Jenny Cowern: Sea and Rocks; Shore-line of Cumbria - Felts and Drawings. Sheridan Russell
Gallery, Crawford Street, London W1
June 15 - July 3 1998 CRAFTS Issue 155 Nov/ Dec 1998
Rocks, waves, spray, the beach scoured by the tide. This was the subject matter of Jenny Cowern’s show. At times she worked to the scale of traditional landscape painting, at others she moved in so close that the images become almost abstract compositions- a limpets eye view. In terms of materials there was a similar continuum between the conventional pastels, ink, charcoal and the unexpected: in this case, felt. Cowern uses felt as a variant of paint, making pieces which better fit the word ‘picture’ than ‘hanging’.
Cowern has been excited by the expressive potential of felt since seeing M.Ed. Burkett’s travelling exhibition ‘The Art of the Feltmaker’, in 1979. That show consisted mainly of traditional articles: rugs, shepherd’s cloaks, camel head-dresses, hats. As Cowern wrote in Crafts in 1981, ‘Though beautiful this was not the aspect which interested me. It was the mural scale, the freedom, unfussiness, oven crudeness and the directness which appealed’
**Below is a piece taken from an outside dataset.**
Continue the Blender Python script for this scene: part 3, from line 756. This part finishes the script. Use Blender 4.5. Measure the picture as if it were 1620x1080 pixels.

The Sky Felts that Cowern produced in response to this unfamiliar medium were large explorations of clouds and sky, which clearly convey a Constable-like excitement at looking upwards. Since then she has refined her techniques and is able to work on a smaller scale, with more accurate definition. This increased delicacy was evident throughout the show, particularly in the airy plumes of foam or spray that bring such life to the series Sandstone rock and Tide. Greater restraint was also signalled by the fact that the majority of the work is now presented behind glass. This has the simultaneous effect of aligning it with the drawings, while distancing it from connotations of more 3D textiles.
One striking aspect of this collection was the rock colour, Instead of being cold and grey; these rocks were a warm pinky red, the same dramatic colour that makes a first sighting of Carlisle Cathedral such a startling experience. The explanation is simple enough: the local sandstone is very red. Far from being fanciful, Cowern was in this respect making a faithful record of a particular place. Where her work departs from the topographical is in its evocation of the energy and dash of tidal water.
Two paired pieces made it possible to see what Cowern, who describes herself as ‘a painter in thought, training and discipline’, gains from using felt. ‘Tidal Sandstone, Sun and Shadow’ and two of the ‘Sandstone Rock and Tide’ series presented similar images in pastels and felt. The felts are bigger than the pastels, but that alone did not account for their greater immediacy. Rather it was the sense that the colour was coming from the heart of the felt, as indeed it was, as opposed to the pastels having been applied to a surface.
Technical accomplishment is another impressive aspect of Cowern’s work. Her ability to translate her drawings and colour sketches into a great fluffy pile of dyed fleece, which then, through the felting process, is condensed into a clearly delineated image, is admirable. However, while enjoying the richness of colour and the good drawing, I must admit a reservation, which relates to her subject matter. Rocks are hard; the sea is wet, cold, and shiny. But those words are not part of felt’s vocabulary- rather, it speaks to the eye of warmth, depth, comfort, Perhaps this is a contradiction Jenny Cowern wanted to exploit, but I found it odd to have the vigour and play of the sea so well portrayed, without a counterbalancing sense of its harshness.